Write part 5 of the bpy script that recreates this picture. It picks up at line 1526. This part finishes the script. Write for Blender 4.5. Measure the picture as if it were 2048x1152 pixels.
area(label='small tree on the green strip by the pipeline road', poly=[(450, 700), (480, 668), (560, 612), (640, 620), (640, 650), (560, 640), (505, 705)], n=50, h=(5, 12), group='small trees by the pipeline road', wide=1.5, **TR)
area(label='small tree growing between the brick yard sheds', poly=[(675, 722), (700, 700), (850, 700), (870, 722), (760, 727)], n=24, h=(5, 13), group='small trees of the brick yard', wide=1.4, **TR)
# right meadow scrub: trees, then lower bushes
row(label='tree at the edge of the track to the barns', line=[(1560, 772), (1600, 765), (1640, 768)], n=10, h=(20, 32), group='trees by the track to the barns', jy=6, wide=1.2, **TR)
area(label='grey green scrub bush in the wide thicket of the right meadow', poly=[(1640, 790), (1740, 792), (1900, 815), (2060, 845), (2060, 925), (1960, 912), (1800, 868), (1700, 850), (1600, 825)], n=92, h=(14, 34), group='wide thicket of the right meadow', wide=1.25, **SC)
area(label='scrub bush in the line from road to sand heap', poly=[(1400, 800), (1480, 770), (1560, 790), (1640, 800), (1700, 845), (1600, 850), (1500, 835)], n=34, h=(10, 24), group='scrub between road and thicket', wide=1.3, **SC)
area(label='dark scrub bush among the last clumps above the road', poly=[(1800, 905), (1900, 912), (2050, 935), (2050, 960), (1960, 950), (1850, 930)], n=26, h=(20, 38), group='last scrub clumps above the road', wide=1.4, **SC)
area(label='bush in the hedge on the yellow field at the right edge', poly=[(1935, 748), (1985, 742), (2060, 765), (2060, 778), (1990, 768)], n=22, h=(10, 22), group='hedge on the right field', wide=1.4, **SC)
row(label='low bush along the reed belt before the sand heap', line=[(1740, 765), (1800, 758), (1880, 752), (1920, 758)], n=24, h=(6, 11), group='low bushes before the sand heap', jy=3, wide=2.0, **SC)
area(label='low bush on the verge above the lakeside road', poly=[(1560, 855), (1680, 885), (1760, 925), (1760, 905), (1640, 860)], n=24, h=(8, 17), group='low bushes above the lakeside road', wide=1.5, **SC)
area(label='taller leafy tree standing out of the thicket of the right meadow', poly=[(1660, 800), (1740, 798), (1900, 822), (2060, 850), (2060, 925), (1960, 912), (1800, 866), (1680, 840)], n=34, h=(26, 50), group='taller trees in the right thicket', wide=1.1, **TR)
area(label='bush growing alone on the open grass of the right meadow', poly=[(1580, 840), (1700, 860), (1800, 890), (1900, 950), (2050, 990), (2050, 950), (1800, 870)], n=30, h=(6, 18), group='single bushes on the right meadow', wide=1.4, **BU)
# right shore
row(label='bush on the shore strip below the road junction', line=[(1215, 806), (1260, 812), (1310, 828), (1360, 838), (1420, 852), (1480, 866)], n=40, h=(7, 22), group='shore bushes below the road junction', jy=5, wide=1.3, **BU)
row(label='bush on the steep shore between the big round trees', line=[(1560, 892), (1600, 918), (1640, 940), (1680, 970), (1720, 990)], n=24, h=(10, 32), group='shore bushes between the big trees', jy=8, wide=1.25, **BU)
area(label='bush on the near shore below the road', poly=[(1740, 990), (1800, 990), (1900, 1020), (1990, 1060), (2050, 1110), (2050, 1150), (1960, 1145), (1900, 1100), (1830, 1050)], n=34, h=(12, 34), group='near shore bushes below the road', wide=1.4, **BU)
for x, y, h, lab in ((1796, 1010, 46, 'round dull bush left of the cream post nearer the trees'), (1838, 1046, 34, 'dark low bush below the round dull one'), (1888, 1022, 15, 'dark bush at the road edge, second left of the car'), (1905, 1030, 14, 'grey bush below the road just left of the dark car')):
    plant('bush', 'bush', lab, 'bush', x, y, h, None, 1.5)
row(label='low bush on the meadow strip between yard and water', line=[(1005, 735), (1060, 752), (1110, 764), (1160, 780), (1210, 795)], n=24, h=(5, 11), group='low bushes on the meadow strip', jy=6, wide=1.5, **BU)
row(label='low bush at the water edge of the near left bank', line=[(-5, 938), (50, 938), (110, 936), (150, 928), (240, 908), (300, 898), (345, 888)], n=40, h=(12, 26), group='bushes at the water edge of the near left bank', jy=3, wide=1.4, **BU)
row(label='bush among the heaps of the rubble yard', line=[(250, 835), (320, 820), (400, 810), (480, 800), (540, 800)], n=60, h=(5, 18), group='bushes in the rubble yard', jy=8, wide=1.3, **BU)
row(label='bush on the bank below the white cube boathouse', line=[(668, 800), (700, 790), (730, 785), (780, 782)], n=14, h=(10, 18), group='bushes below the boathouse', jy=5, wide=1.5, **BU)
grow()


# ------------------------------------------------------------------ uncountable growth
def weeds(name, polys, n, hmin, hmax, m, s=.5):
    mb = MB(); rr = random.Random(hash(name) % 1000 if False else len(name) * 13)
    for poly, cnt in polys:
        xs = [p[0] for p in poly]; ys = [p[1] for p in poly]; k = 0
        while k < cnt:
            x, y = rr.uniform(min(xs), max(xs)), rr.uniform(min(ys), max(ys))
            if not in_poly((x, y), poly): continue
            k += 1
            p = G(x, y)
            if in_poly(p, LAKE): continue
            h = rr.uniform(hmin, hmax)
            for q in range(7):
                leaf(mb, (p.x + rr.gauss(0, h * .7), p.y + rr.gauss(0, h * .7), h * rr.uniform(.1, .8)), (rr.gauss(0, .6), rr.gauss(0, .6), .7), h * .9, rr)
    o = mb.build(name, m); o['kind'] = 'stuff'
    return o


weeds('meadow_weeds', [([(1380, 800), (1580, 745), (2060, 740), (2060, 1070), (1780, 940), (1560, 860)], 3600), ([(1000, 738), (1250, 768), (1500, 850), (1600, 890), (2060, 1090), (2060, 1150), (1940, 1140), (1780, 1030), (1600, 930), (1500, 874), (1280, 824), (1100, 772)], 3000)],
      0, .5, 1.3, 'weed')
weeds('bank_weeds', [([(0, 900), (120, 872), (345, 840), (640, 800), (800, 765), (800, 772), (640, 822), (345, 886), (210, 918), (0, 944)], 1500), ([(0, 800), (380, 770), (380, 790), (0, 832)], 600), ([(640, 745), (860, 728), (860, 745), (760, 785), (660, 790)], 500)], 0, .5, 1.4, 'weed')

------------

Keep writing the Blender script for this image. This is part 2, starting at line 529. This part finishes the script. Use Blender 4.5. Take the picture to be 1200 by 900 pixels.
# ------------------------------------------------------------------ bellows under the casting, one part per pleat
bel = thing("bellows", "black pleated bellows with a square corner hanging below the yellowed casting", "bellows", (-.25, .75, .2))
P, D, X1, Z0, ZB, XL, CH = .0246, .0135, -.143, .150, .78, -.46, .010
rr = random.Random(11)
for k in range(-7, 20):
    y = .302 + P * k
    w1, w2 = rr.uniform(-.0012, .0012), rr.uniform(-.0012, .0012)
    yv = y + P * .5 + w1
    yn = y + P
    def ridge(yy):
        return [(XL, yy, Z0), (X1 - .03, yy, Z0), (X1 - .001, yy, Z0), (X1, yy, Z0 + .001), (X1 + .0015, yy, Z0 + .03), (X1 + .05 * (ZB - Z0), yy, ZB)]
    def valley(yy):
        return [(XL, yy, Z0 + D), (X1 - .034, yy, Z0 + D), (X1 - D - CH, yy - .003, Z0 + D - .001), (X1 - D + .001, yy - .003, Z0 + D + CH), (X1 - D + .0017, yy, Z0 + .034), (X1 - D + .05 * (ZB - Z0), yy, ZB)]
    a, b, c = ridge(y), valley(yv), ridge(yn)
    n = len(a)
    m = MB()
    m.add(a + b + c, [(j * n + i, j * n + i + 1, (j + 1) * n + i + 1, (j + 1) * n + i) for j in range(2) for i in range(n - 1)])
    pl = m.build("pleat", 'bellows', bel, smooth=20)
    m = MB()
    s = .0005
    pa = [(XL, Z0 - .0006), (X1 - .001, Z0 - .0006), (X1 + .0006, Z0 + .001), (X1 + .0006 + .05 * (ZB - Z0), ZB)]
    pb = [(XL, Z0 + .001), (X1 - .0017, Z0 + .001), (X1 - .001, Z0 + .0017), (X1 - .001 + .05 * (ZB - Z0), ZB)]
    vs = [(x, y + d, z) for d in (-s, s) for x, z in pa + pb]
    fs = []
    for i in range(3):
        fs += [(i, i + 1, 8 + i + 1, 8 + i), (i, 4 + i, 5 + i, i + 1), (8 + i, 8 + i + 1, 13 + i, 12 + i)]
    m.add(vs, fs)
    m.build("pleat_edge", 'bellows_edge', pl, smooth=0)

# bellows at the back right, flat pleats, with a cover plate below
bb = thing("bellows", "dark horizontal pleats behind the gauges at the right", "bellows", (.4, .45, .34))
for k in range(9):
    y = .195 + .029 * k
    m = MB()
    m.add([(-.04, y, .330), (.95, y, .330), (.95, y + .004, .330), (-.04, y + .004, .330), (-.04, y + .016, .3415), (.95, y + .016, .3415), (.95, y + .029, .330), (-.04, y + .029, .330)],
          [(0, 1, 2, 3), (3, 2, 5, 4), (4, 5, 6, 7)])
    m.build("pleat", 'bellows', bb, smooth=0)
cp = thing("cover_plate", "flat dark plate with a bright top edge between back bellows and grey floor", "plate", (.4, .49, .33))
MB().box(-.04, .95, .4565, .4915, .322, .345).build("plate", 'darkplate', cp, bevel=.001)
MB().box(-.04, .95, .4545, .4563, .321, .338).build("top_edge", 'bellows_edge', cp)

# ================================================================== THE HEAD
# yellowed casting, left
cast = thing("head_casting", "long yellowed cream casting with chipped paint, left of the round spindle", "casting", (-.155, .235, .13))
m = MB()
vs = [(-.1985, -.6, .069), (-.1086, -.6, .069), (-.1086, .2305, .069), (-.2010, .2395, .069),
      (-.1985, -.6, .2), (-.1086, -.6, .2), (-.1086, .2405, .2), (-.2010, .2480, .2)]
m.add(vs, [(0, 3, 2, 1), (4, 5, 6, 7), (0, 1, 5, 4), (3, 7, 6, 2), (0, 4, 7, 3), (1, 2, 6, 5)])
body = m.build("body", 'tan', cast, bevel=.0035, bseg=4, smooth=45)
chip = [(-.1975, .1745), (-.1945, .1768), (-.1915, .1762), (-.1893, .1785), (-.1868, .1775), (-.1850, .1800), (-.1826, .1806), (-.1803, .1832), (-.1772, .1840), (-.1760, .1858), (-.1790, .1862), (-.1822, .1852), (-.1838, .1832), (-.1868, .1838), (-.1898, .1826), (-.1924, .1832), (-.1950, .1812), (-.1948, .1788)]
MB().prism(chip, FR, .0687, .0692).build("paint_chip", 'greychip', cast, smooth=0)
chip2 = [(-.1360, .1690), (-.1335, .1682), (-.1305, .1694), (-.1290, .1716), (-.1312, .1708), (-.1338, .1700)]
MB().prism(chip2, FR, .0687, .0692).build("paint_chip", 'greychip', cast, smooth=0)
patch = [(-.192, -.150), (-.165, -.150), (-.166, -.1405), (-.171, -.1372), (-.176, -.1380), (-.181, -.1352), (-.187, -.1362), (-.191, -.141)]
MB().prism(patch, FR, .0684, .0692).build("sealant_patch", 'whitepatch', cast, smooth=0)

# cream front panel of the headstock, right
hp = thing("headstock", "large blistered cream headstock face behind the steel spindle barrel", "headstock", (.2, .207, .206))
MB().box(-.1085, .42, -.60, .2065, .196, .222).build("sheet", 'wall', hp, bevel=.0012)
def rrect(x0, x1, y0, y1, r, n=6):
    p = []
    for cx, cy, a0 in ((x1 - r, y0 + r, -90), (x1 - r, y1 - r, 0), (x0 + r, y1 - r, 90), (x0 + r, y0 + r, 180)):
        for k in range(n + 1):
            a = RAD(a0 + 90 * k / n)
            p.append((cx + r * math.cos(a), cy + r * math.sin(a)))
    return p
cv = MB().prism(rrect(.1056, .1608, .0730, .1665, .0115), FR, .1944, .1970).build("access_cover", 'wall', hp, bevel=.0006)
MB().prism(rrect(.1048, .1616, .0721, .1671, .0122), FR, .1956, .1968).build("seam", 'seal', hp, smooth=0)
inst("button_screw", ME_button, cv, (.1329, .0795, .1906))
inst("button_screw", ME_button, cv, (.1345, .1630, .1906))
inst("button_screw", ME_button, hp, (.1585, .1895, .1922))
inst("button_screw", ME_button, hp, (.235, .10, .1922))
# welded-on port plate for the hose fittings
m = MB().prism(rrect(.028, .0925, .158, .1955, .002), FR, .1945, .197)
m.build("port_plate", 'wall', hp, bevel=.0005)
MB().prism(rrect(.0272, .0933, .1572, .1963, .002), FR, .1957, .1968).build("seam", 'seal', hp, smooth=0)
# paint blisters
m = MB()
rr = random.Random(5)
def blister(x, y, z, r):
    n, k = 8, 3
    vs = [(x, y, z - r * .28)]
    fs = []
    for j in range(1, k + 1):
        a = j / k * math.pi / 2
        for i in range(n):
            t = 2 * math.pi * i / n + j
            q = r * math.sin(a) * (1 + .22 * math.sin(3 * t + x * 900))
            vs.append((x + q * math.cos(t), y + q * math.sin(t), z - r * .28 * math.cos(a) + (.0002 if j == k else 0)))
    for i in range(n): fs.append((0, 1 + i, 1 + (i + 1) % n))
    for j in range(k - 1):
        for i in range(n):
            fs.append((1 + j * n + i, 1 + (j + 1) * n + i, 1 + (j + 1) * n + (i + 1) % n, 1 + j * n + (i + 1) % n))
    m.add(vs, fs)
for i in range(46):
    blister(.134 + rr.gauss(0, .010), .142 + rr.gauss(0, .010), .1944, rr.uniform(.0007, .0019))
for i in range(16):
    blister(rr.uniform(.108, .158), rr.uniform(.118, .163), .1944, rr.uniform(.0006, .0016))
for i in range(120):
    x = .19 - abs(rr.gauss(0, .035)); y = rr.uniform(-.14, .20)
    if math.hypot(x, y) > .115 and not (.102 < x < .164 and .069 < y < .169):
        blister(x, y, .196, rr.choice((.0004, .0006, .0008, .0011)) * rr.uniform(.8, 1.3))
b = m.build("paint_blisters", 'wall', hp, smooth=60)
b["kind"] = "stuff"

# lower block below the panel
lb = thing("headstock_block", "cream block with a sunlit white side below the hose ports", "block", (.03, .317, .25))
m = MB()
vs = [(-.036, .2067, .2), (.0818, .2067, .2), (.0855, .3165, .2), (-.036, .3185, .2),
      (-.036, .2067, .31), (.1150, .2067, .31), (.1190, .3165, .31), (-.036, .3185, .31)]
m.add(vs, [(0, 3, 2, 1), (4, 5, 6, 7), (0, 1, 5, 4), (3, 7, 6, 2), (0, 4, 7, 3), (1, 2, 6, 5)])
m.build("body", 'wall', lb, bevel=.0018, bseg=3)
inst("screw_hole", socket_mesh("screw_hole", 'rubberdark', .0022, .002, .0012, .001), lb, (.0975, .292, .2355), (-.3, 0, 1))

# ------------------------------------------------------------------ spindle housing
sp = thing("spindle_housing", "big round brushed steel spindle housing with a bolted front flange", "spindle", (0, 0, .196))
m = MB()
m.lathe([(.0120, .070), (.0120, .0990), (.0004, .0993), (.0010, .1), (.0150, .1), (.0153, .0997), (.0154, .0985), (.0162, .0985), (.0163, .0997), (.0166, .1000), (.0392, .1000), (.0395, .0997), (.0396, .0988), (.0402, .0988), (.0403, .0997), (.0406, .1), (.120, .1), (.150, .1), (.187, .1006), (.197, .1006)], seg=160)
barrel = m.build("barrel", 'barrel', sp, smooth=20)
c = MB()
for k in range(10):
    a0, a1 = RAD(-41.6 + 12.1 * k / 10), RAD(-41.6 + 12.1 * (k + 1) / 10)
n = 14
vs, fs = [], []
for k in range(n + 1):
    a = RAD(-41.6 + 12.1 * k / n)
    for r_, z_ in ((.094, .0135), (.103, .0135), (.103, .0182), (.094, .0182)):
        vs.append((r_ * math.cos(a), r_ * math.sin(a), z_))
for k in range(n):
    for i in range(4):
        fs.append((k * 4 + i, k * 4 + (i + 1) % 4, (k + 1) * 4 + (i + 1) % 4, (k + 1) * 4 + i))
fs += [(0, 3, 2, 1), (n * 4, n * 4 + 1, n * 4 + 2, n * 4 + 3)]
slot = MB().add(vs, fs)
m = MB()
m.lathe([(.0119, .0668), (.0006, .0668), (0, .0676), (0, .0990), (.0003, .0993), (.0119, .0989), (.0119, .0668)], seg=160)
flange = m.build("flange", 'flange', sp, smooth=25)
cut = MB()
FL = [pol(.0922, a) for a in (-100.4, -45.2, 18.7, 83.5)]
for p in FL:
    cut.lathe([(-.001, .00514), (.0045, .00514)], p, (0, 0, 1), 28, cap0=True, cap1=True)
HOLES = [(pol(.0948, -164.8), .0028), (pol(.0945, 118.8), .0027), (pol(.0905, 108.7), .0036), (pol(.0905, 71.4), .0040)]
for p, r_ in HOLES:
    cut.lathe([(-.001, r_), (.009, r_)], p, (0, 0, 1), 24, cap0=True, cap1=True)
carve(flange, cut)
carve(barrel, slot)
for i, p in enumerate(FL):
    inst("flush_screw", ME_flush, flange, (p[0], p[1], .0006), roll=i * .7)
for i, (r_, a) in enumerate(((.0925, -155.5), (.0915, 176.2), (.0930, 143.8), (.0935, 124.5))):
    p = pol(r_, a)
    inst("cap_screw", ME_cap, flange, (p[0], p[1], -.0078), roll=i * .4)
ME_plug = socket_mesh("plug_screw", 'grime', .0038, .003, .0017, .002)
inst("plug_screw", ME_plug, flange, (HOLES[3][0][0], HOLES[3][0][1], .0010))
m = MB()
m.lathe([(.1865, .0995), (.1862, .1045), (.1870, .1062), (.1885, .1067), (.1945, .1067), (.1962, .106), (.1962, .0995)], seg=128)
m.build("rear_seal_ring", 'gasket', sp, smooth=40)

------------

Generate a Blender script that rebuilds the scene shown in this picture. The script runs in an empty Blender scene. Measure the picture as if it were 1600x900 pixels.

------------

## What to do
Find each line holding the word "that" and copy it.

## Answer for this exercise
Write part 5 of the bpy script that recreates this picture. It picks up at line 1526. This part finishes the script. Write for Blender 4.5. Measure the picture as if it were 2048x1152 pixels.
Generate a Blender script that rebuilds the scene shown in this picture. The script runs in an empty Blender scene. Measure the picture as if it were 1600x900 pixels.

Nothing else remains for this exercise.